Excellent effort, as elegant as the language. Page on top should be card stock. Q&D method is to print all as instructed then take pile to Kinko's. The have both coil binding, folders and saddle style staplers. Run you about 5 bucks. Some thing(sadly out of print) for Mathematica would be more like 35 bucks so think yourself fortunate...
I was about to try and finally learn some lisp but now I am scared... Are there really nearly 1000 symbols? All in the same namespace? I thought you guys were always trashing php for having too many symbols.
Then you could always go for scheme, it's smaller. But it doesn't really matter. You can start with a tutorial, and just work with the core vocabulary, then gradually expand. I've been doing CL almost full-time for a year, and still, every once in a while, I find out that one function I'd defined is exactly the same as a built-in that I didn't know about.
One namespace for the built-in functions is not a problem in practice, it just means that you don't have a de facto categorization of the commands like in Python. This sometimes makes life painful when looking for commands, but no big deal.
I sure wish the hyperspec was better hyperlinked though. The See Also section is abysmal. find is not connected to member: What the hell.
I also find that C-c-d-a in slime is helpful for looking for the right command.
It's not as bad as it sounds, when you consider that that includes not only (the names of) functions and macros, (of which there are many groups of similar/related ones, e.g. car, cdr, cadr, cdar etc. or char<, char>, char= etc.,) but also system constants and variables, and types and classes.
Also there's some functions you use all the time so you'll get to know them quickly (ex: find, remove, push, mapcar, assoc) and others you'll probably never need (ex: tagbody, prog, progv). In short you only have to learn a fraction of those 978 to be able to make something significant.
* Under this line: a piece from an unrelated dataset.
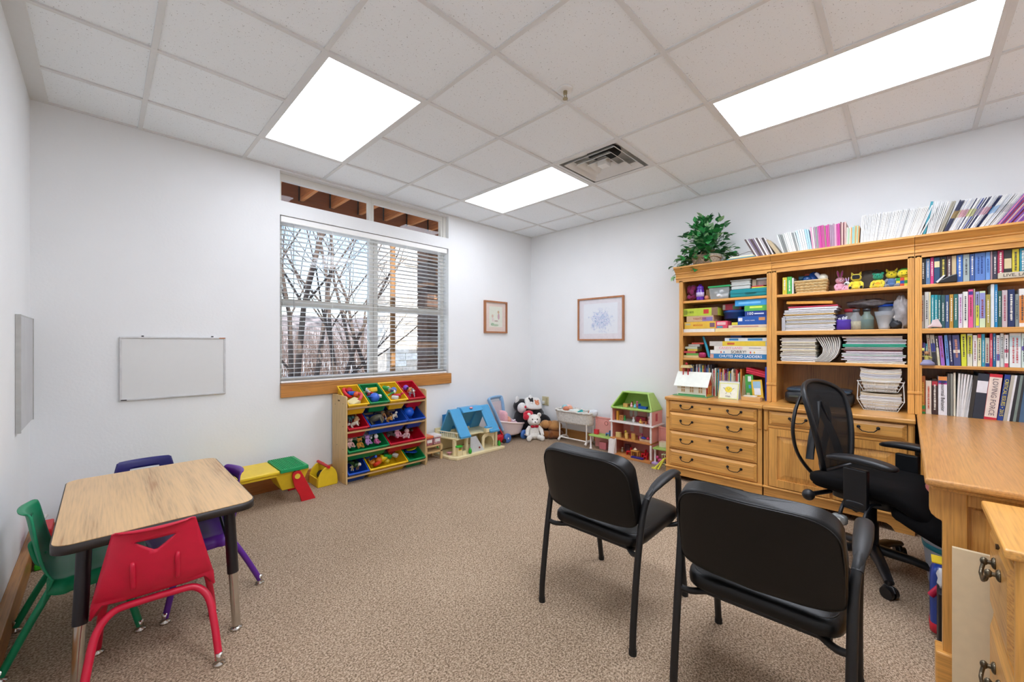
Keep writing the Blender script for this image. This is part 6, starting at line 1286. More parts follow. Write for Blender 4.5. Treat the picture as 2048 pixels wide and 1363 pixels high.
# ================================================================= bench with building plates, tool caddy
bn = thing('toy_bench', 'yellow play bench with green building plates and red folding legs', 'play bench', (.85, 3.5, 0)); YP = plastic('#f0cc28', .35); GP = plastic('#0f9a58', .4)
by0, by1 = 3.36, 3.70
mk('bench_top', M().box(.42, .935, by0, by1, .245, .272), YP, bn, bevel=.01, seg=3); mk('top_apron', M().box(.42, .92, by0+.015, by1-.015, .225, .246), YP, bn, bevel=.004)
def studplate(x0, x1):
    g_ = mk('building_plate', M().box(x0, x1, by0-.006, by1+.006, .25, .279), GP, bn, bevel=.005); st = M()
    for i in range(int((x1-x0-.01)/.0145)):
        for j in range(22): st.lathe([(.0042, .279), (.0042, .2825), (.001, .2827)], (x0+.01+i*.0145, by0+.008+j*.0155, 0), 6)
    s_ = mk('studs', st, GP, g_); s_['kind'] = 'stuff'
studplate(.937, 1.135); studplate(.35, .47)
b = M(); t_ = [(.90, by0+.02, .25), (1.15, by0+.02, .25), (1.15, by1-.02, .25), (.90, by1-.02, .25), (.965, by0+.06, .10), (1.10, by0+.06, .10), (1.10, by1-.06, .10), (.965, by1-.06, .10)]
b.add(t_, [(0, 4, 5, 1), (1, 5, 6, 2), (2, 6, 7, 3), (3, 7, 4, 0), (4, 7, 6, 5), (0, 1, 2, 3)]); mk('storage_bin', b, YP, bn, bevel=.006)
for y in (by0+.0, by1-.02):
    lg = mk('leg', M().prism([(1.02, .205), (1.025, .235), (1.05, .25), (1.08, .24), (1.095, .21), (1.19, .0), (1.085, .0), (1.075, .045), (1.035, .13)], 'y', y, y+.022), plastic('#d01a28', .35), bn, bevel=.003)
    if y < 3.5: mk('hub_disc', M().cyl((1.055, y-.004, .205), (1.055, y, .205), .02, n=18), plastic('#e8c840'), lg)
for x in (.47,): mk('leg', M().prism([(x, 0), (x+.09, 0), (x+.06, .23), (x+.02, .23)], 'y', by0, by0+.022), plastic('#d01a28', .35), bn)
cd = thing('tool_caddy', 'yellow toy tool caddy with red handle beside the bin rack', 'toy tool box', (1.36, 3.68, 0))
def pan(y0, y1): return M().prism([(1.28, 0), (1.445, 0), (1.45, .02), (1.445, .085), (1.43, .125), (1.405, .155), (1.37, .165), (1.335, .155), (1.305, .125), (1.285, .085)], 'y', y0, y1)
mk('end_panel', pan(3.57, 3.585), YP, cd, bevel=.004); mk('end_panel', pan(3.765, 3.78), YP, cd, bevel=.004)
b = M(); b.box(1.28, 1.45, 3.585, 3.765, 0, .012).box(1.278, 1.288, 3.585, 3.765, .012, .075).box(1.44, 1.45, 3.585, 3.765, .012, .075); mk('tray', b, YP, cd, bevel=.003)
mk('handle', M().tube([(1.365, 3.55, .165), (1.365, 3.80, .165)], .013, 12), plastic('#d01a28'), cd)
solo('black_roll', M().cyl((1.365, 3.60, .065), (1.365, 3.74, .065), .034, n=18), mat('#1d1c1a', .6), 'black cylinder lying inside the yellow tool caddy', 'toy')
# small wooden stand with containers right of the rack
ws = thing('wooden_stand', 'small low wooden stand beside the right end of the bin rack', 'stand', (2.46, 3.65, 0))
for x in (2.345, 2.535):
    for y in (3.555, 3.72): mk('leg', M().box(x-.012, x+.012, y-.01, y+.01, 0, .145), MAPLE, ws)
mk('shelf', M().box(2.335, 2.547, 3.545, 3.73, .08, .095), MAPX, ws); mk('top', M().box(2.335, 2.547, 3.545, 3.73, .145, .155), MAPX, ws)
for k, (x, z, c, l) in enumerate([(2.40, .1555, '#e8784a', 'clear toy box with orange lid in front on the little stand'), (2.50, .1555, '#e8e0e0', 'clear toy box with pale lid on the little stand')]):
    t = thing('toy_box', l, 'toy box', (x, 3.64, z)); mk('box_body', M().box(x-.045, x+.045, 3.57, 3.70, z, z+.075), mat(['#a8646a', '#b8888c'][k], .3, var=.5, scale=60), t, bevel=.01); mk('lid', M().box(x-.048, x+.048, 3.565, 3.705, z+.075, z+.10), plastic(c), t, bevel=.006); mk('paper_label', M().box(x-.03, x+.03, 3.568, 3.57, z+.03, z+.06), cover('#e8e4e0'), t)
# ================================================================= blue roofed doll house
dh = thing('doll_house', 'cream doll house with blue A-frame roofs beside the window wall', 'doll house', (2.95, 3.58, 0)); CP = plastic('#ecdcae', .45); BP = plastic('#4fa3d4', .35); BD = plastic('#2a7cb4', .4)
mk('base', M().prism([(2.60, 3.36), (3.30, 3.36), (3.30, 3.74), (2.56, 3.74), (2.56, 3.45)], 'z', 0, .03), CP, dh, bevel=.006)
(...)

I use Lisp whenever I can. I think most people who have been initiated into thinking in Lisp would prefer to use it over other languages in most circumstances. Many recent languages have grown to accommodate Lisp thinking in differently branded packages for this reason. It is fair to view Lisp as the ultimate high-level language that will persist as other languages come and go. The main reason is its ability to process itself. That's a key innovation that makes it more than just another programming language. There are programming languages, and then there is Lisp.